Non-Gamers might need more than IGPs, if you want smooth HD play back you need at lease a 4350 and 4550 will be better.
Go watch some really 1080p movies and you gona love the shutter on the IGP.
You don't need a graphics card to play H264 1080p movies! In what year do you live? 2007?
I own an Acer Ferrari One. It has an Athlon Neo L310 (old 65nm dual core A64 @
1.2GHz) and a HD3200 IGP, underclocked to 380MHz, which uses the old UVD 1 engine.
It plays every 1080p movie I throw at it, with no stutter whatsoever.
My HTPC, with a desktop HD3200 IGP, played Blu-Rays with no stuttering at all.
Even the single core Atom is capable of flawless 1080p playback with the ION IGP.
Nowadays, a discrete card is useless for most non-gamers. They (HD3200/4200 and Geforce 8300/9300) have everything needed for a full computing experience: more than suficient 3D acceleration for OS gimmicks, complete video acceleration, two monitor output, HDMI sound passthrough, etc.
That's why dirt low-end graphics cards are gradually ceasing to exist. There's no market for those in new PCs.
This card is more like a general purpose card that can play games, and by playing it doesn't mean its gona be smooth.
Sure you can play a game @30FPS but it just won't be a decent experience.
Anything below a 5750 don't really cut it.
Do you have the slightest idea of the average PC gamer rig?
First of all, most PCs nowadays are notebooks, not desktops. The best GPU you find in mid-range laptops right now is the HD4650 with DDR3. Before that was out and popular (half a year ago), it was the 32sp 9600M GT.
You buy a high-end laptop and you get a Geforce 260M GTX and a 280M GTX. Those are G92b chips corresponding to underclocked 9800GT and 9800GTX.
This card should have a performance around a 9800GT. This means
the HD5670 will be a lot faster than most PC gaming rigs when it comes out.
And even desktops, pay attention to the next hardware survey from Steam and you'll know how far behind most people are from
DX10. Or take a visit to the GameSpot forums. You find many
REAL gamers who buy new games every week and play them all, using outdated hardware. They only change their hardware when the current one refuses to run the recent games.
Developers know this too. They won't marginalize 95% of their customers in a few years.
Call of Duty 4 is a joke, why buy a new DX11 card to play DX9 games that are more than 2 years old by now?
Go get Dirt2 and see how this card holds up with games "3 years later".
The pricing will be the key, and we have yet to see how this card performs in real games.
BTW I can play some shitty old games on my IGP, so do I now have a "gamer IGP"?

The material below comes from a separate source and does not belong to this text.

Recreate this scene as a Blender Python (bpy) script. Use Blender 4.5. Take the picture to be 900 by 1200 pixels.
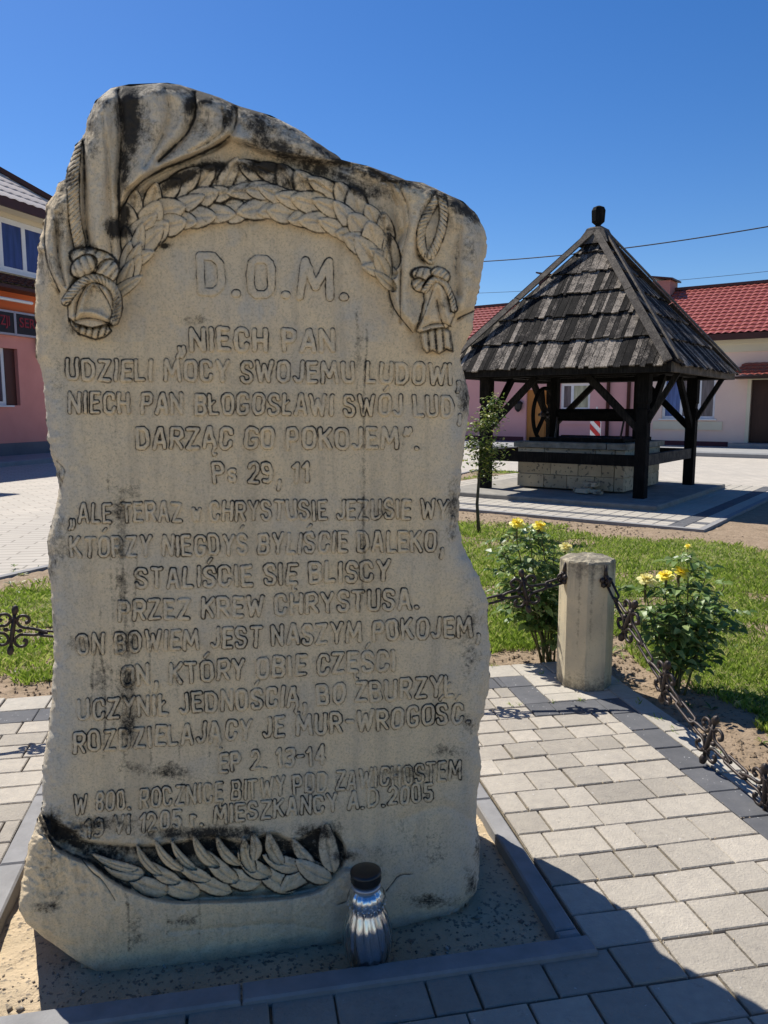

First off, you seem to have some issues with older games. Just because the game is over a year, you call it "shitty old" and a "joke"? Now that's a joke itself.
COD4 is a "joke" that still sells hundreds of copies worldwide and is used for hundreds of gaming tournaments. I'm replaying KOTOR, with graphic settings maxed out, in my subnotebook. It's not a shitty game. It's one of the best games I ever played.
How will this card perform in 3 years? Easy: as well as a HD2600 XT performs now, which is damn fine if you ask me. Sure, you can only crank the settings up to medium or low, but it'll play every game and still provide a satisfatory gaming experience.